Exercise task. Reproduce the first line and every line after it, exactly, through the one containing "sock.default_value = v". Leave out the rest.

Given data.
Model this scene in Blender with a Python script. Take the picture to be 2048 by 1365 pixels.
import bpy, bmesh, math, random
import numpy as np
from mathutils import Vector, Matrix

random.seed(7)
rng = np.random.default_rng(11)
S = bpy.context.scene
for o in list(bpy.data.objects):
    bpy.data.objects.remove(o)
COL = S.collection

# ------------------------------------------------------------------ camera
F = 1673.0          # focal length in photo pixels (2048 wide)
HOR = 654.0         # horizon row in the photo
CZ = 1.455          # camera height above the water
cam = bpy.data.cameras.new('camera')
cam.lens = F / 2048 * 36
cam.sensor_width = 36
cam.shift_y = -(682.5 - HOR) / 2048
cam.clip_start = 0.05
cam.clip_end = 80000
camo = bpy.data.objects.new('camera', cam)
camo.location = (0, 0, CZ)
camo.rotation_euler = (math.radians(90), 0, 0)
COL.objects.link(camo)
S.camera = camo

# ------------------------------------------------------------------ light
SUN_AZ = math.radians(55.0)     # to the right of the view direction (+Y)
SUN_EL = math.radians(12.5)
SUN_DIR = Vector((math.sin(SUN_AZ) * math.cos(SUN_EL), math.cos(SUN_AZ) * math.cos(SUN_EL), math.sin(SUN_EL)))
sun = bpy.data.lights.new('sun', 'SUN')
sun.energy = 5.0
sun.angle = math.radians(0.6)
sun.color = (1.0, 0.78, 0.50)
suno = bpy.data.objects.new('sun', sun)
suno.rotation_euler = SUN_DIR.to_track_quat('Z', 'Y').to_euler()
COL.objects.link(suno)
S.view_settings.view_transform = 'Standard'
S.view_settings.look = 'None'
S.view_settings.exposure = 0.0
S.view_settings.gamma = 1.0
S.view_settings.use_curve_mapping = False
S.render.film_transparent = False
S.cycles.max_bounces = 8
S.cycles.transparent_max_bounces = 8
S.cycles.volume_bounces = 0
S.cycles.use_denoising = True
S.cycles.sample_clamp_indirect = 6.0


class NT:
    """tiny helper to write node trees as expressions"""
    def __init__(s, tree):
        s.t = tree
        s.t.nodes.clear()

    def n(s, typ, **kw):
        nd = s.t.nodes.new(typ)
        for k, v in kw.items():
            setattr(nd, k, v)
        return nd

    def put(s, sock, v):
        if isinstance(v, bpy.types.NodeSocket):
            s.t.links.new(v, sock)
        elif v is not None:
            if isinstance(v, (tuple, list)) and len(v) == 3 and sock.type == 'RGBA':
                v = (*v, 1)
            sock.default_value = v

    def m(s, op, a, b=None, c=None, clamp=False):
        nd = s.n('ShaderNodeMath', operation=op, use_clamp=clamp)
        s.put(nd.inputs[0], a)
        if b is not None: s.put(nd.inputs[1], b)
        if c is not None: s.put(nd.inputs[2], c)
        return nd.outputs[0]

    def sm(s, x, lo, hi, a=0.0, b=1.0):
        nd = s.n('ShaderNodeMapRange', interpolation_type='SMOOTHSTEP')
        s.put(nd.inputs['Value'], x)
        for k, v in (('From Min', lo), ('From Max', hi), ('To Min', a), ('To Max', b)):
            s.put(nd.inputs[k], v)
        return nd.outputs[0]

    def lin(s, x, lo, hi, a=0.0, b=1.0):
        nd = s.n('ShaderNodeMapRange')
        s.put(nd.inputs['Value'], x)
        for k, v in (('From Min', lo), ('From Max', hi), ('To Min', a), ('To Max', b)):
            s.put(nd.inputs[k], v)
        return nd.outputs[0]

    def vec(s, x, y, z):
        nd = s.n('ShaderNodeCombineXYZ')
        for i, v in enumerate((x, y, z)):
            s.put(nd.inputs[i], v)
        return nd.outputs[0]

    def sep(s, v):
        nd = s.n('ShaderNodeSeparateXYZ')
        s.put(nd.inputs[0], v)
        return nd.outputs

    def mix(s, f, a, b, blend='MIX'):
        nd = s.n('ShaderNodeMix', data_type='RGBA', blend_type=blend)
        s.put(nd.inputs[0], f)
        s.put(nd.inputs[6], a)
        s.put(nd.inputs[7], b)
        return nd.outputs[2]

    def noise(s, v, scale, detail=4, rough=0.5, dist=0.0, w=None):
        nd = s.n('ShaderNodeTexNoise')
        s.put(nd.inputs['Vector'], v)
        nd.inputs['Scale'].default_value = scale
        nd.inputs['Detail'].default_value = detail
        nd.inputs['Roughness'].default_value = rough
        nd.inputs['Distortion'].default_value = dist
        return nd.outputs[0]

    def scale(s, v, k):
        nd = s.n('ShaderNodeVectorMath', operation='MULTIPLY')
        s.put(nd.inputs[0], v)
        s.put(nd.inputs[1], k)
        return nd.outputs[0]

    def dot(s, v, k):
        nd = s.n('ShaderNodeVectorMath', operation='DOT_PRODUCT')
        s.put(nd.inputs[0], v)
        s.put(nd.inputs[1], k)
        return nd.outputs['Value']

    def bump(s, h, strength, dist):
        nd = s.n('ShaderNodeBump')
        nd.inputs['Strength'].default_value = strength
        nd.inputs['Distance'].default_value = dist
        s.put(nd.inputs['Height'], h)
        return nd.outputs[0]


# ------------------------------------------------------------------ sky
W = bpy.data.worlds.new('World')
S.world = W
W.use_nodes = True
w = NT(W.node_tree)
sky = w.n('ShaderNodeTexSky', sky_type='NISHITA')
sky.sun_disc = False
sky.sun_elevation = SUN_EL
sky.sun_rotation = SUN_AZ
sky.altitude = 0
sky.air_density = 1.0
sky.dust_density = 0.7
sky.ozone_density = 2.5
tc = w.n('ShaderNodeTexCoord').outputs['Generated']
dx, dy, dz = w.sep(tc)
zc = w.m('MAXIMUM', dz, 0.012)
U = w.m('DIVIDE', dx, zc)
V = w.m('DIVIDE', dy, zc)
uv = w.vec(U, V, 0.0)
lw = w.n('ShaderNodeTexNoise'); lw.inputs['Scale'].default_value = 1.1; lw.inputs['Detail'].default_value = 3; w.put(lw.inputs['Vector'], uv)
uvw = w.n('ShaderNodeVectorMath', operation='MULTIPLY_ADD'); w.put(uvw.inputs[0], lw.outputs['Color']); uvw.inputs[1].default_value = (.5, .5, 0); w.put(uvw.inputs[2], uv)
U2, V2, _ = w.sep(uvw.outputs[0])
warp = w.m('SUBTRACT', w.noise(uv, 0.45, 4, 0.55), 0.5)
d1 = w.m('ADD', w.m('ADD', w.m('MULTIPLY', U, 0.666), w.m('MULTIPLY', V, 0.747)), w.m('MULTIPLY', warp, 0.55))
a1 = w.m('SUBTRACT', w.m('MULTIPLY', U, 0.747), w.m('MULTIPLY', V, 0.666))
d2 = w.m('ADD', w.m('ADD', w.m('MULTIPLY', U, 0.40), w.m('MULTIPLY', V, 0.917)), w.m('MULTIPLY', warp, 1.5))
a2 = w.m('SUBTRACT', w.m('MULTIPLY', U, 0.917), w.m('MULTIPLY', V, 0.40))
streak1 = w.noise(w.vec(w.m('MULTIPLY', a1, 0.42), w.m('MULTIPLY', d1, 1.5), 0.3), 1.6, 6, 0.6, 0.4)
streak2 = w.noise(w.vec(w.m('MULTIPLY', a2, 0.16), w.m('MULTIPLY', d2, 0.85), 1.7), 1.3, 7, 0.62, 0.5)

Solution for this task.
Model this scene in Blender with a Python script. Take the picture to be 2048 by 1365 pixels.
import bpy, bmesh, math, random
import numpy as np
from mathutils import Vector, Matrix

random.seed(7)
rng = np.random.default_rng(11)
S = bpy.context.scene
for o in list(bpy.data.objects):
    bpy.data.objects.remove(o)
COL = S.collection

# ------------------------------------------------------------------ camera
F = 1673.0          # focal length in photo pixels (2048 wide)
HOR = 654.0         # horizon row in the photo
CZ = 1.455          # camera height above the water
cam = bpy.data.cameras.new('camera')
cam.lens = F / 2048 * 36
cam.sensor_width = 36
cam.shift_y = -(682.5 - HOR) / 2048
cam.clip_start = 0.05
cam.clip_end = 80000
camo = bpy.data.objects.new('camera', cam)
camo.location = (0, 0, CZ)
camo.rotation_euler = (math.radians(90), 0, 0)
COL.objects.link(camo)
S.camera = camo

# ------------------------------------------------------------------ light
SUN_AZ = math.radians(55.0)     # to the right of the view direction (+Y)
SUN_EL = math.radians(12.5)
SUN_DIR = Vector((math.sin(SUN_AZ) * math.cos(SUN_EL), math.cos(SUN_AZ) * math.cos(SUN_EL), math.sin(SUN_EL)))
sun = bpy.data.lights.new('sun', 'SUN')
sun.energy = 5.0
sun.angle = math.radians(0.6)
sun.color = (1.0, 0.78, 0.50)
suno = bpy.data.objects.new('sun', sun)
suno.rotation_euler = SUN_DIR.to_track_quat('Z', 'Y').to_euler()
COL.objects.link(suno)
S.view_settings.view_transform = 'Standard'
S.view_settings.look = 'None'
S.view_settings.exposure = 0.0
S.view_settings.gamma = 1.0
S.view_settings.use_curve_mapping = False
S.render.film_transparent = False
S.cycles.max_bounces = 8
S.cycles.transparent_max_bounces = 8
S.cycles.volume_bounces = 0
S.cycles.use_denoising = True
S.cycles.sample_clamp_indirect = 6.0


class NT:
    """tiny helper to write node trees as expressions"""
    def __init__(s, tree):
        s.t = tree
        s.t.nodes.clear()

    def n(s, typ, **kw):
        nd = s.t.nodes.new(typ)
        for k, v in kw.items():
            setattr(nd, k, v)
        return nd

    def put(s, sock, v):
        if isinstance(v, bpy.types.NodeSocket):
            s.t.links.new(v, sock)
        elif v is not None:
            if isinstance(v, (tuple, list)) and len(v) == 3 and sock.type == 'RGBA':
                v = (*v, 1)
            sock.default_value = v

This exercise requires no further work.